By identifying the risk of running out learned over time one can decide the variability and the amount needed to be kept depending on the season, fashion or any other event.
Finally, what happens in case of high impact and infrequent bigger events such as a 5-hour road blockage while we are driving to the airport? As described earlier, the higher the impact of the event the higher should be the level of decision making (intelligence).
Much like the architecture that we described above a shock absorber can signal to the driver, and driver can then rely on GPS to find the best possible solution. It may be the case that the road blockage may cause missing your flight. Therefore, having to go back and re-plan the entire trip.
Natural Disaster Response
The same can happen in supply chains. For example, an earthquake or hurricane in a supplier region can cause major delays. However, if this happens often enough then using the learning system that is built-in can make adjustments in how much inventory to keep to avoid similar issues.
Thus, the system becomes adaptive over time as the supply chain dynamics change. If it is infrequent then, the human intervention is needed to come up with more innovative solutions.
Intelligent Agents
Eyelit Technologies intelligent and distributed agents, i.e. Eyelit Technologies Genies©, are intended to measure the impact of events and learn from their past experiences.
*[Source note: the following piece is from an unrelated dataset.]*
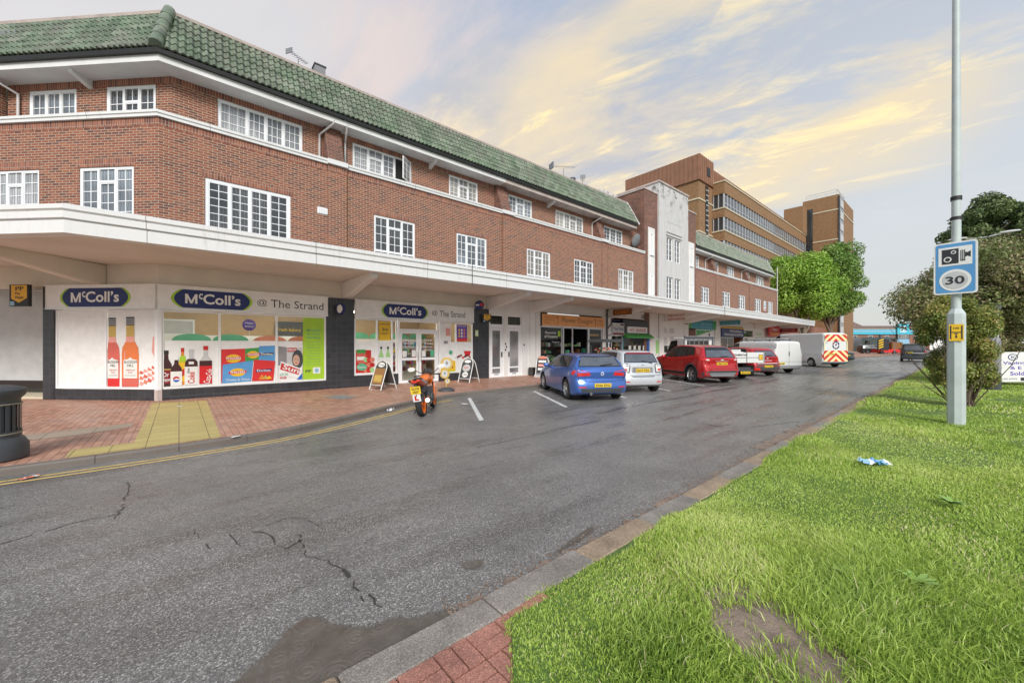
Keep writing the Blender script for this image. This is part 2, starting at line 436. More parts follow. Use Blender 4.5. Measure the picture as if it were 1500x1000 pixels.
# tile material: colour varies by tile
m_, nt_, b_ = nodes('green_glazed_tile')
uv_ = N(nt_, 'ShaderNodeTexCoord').outputs['Object']
vo_ = N(nt_, 'ShaderNodeTexVoronoi'); vo_.inputs['Scale'].default_value = 3.6; L(nt_, uv_, vo_.inputs['Vector'])
cs_ = sepxyz(nt_, vo_.outputs['Color'])
r_ = ramp(nt_, cs_[0], [(0., (.105, .14, .09)), (.45, (.15, .205, .13)), (.8, (.195, .255, .17)), (1., (.26, .30, .22))])
n_ = noise(nt_, uv_, 1.1, 6, .7)
c_ = mixc(nt_, ramp(nt_, n_, [(.4, 0.), (.75, .75)]).outputs[0], r_.outputs[0], (.22, .19, .17))
L(nt_, c_, b_.inputs['Base Color']); b_.inputs['Roughness'].default_value = .38
M['rooftile'] = m_
m_, nt_, b_ = nodes('streaked_white_paint'); M['bandwhite'] = m_
uv_ = N(nt_, 'ShaderNodeUVMap').outputs[0]; o_ = sepxyz(nt_, uv_)
st_ = noise(nt_, comb(nt_, mth(nt_, 'MULTIPLY', o_[0], 9.), mth(nt_, 'MULTIPLY', o_[1], .8)), 1., 6, .75); bg_ = noise(nt_, uv_, .5, 5, .6)
k_ = mth(nt_, 'MULTIPLY', ramp(nt_, st_, [(.52, 0.), (.74, .8)]).outputs[0], ramp(nt_, bg_, [(.40, .1), (.65, 1.)]).outputs[0])
jn_ = mth(nt_, 'LESS_THAN', mth(nt_, 'FRACT', mth(nt_, 'DIVIDE', o_[0], 3.4)), .004)
c_ = mixc(nt_, k_, (.73, .73, .715), (.44, .41, .37)); c_ = mixc(nt_, jn_, c_, (.25, .23, .21)); L(nt_, c_, b_.inputs['Base Color']); b_.inputs['Roughness'].default_value = .5
# stained white tower
m_, nt_, b_ = nodes('stained_white_render')
uv_ = N(nt_, 'ShaderNodeUVMap').outputs[0]; o_ = sepxyz(nt_, uv_)
st_ = noise(nt_, comb(nt_, mth(nt_, 'MULTIPLY', o_[0], 6.), mth(nt_, 'MULTIPLY', o_[1], .5)), 1.2, 6, .7)
sp_ = noise(nt_, uv_, 1.6, 7, .75)
c_ = mixc(nt_, ramp(nt_, st_, [(.50, 0.), (.72, .55)]).outputs[0], (.60, .59, .58), (.34, .31, .285))
hi_ = N(nt_, 'ShaderNodeMapRange'); L(nt_, o_[1], hi_.inputs[0]); hi_.inputs[1].default_value = 11.2; hi_.inputs[2].default_value = 14.
k_ = mth(nt_, 'MULTIPLY', ramp(nt_, sp_, [(.52, 0.), (.60, 1.)]).outputs[0], hi_.outputs[0])
c_ = mixc(nt_, k_, c_, (.10, .09, .085))
L(nt_, c_, b_.inputs['Base Color']); b_.inputs['Roughness'].default_value = .8
M['stained'] = m_

LW = (CX-9*.70711, CY+9*.70711)
PA = [LW, (CX, CY), (25.46, CY)]
PB = [(33.65, CY), (55.3, CY)]
blockA = thing('shop_building', 'long red brick shop parade with cut corner and green mansard roof, left of the tower', 'building', (CX, CY, 0))
tower = thing('tower_building', 'tall stained white rendered stair tower between brick pillars, halfway along the parade', 'building', (29.6, CY, 0))
blockB = thing('shop_building', 'shorter red brick parade wing with green mansard roof beyond the white tower', 'building', (44, CY, 0))
def soldier(mb, F_, u0, u1, z0, z1, y=-.004):
    mb.F = F_; mb.rect(u0, u1, z0, z1, y, 'soldier'); mb.F = Matrix()
# ---- walls
W1 = [(.6, 2.91, 6), (5.8, 7.55, 3), (9.6, 11.31, 3), (13.96, 15.73, 3), (17.76, 19.57, 3), (22.27, 24.07, 3)]
W2 = [(.95, 3.42), (5.2, 7.71), (9.6, 11.25), (13.24, 14.95), (16.86, 19.4), (21.55, 23.72)]
mb = MB(FM, 'brick')
wall(mb, CX, 25.46, 4.12, 8.25, [(a, b, 5.2, 6.81) for a, b, _ in W1])
mb.F = Matrix.Translation((0, 15.75, 0))
wall(mb, CX+.65*T8, 25.46, 8.3, 9.9, [(a, b, 8.62, 9.68) for a, b in W2])
mb.F = FC
wall(mb, -9, 0, 4.12, 8.25, [(-5.45, -3.8, 5.2, 6.87), (-2.5, -.77, 5.2, 6.87)])
mb.F = FC @ Matrix.Translation((-.65*T8, .65, 0))
wall(mb, -5.55, 0, 8.3, 9.9, [(-4.82, -3.17, 8.62, 9.66), (-2.17, -.51, 8.62, 9.66)])
mb.box(-5.95, -5.6, -.6, 0, 8.3, 9.9)
mb.box(-9, -5.95, .8, 1.0, 8.3, 9.9)
for a, b, _ in W1: soldier(mb, FM, a-.06, b+.06, 6.815, 7.04)
for a, b in ((-5.5, -3.74), (-2.56, -.71)): soldier(mb, FC, a, b, 6.875, 7.10)
soldier(mb, FM, CX, 25.46, 8.02, 8.249); soldier(mb, FC, -9, 0, 8.02, 8.249)
soldier(mb, Matrix.Translation((0, 15.75, 0)), CX+.65*T8, 25.4, 9.685, 9.89); soldier(mb, FC @ Matrix.Translation((-.65*T8, .65, 0)), -5.55, 0, 9.665, 9.89)
mb.F = FM      # rear walls and flat roof
mb.box(CX, 25.46, 9.7, 10., 0, 9.9); mb.F = Matrix()
mb.build('wall', blockA)
MB(Matrix(), 'oldbrick').prism([(-6.8, 21.5), (-.2, 15.8), (25.4, 15.8), (25.4, 25), (-6.8, 25)], 11.2, 11.3, 'lead', 'z').build('flat_roof', blockA)
PIERS = [(4.1, 4.75), (12.26, 12.98), (20.41, 21.0)]
for a, b in PIERS:
    q = MB(FM, 'brick').box(a, b, -.055, .0, 4.12, 8.25)
    q.F = FM; q.rect(a, b, 8.02, 8.249, -.059, 'soldier')
    q.build('pier', blockA)
    q = MB(FM, 'oldbrick').prism([(.02, 8.44), (.66, 8.44), (.66, 9.88), (.50, 9.88)], a+.02, b-.05, axis='x'); q.build('raking_party_wall', blockA)
for u in (4.76, 12.25, 21.01): MB(FM, 'brown').box(u-.012, u+.012, -.068, -.057, 4.5, 8.24).build('joint_strip', blockA)
# ---- string band
bandA = [(-.12, 8.25), (.07, 8.25), (.07, 8.33), (.10, 8.345), (.10, 8.42), (-.12, 8.47)]
q = MB(Matrix(), 'bandwhite'); sweep(q, PA, bandA)
for a, b in PIERS: q.F = FM; q.box(a-.03, b+.03, -.15, -.10, 8.26, 8.43)
q.F = Matrix(); sweep(q, PA, [(-.12, 8.36), (-.12, 8.3), (-.64, 8.3), (-.64, 8.36)], 'lead'); q.build('string_band', blockA)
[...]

For example, Supplier Genie decides on potential impact of suppliers on their deliveries, Planning Genie performs analysis of events, both external and internal, in order to decide what level of re-planning, if any, is needed, as described above. Asset Management Genie examines the impact of usage of equipment and frequency of breakdowns and their impact on service level.
Eyelit Technologies Genies function as intelligent sensors that sense, act and learn to predict. As they grow, their intelligence improves and become more and more predictive preventing unnecessary risks in the supply chain. To this end, the supply chain is constantly and continuously becoming more resilient and smarter.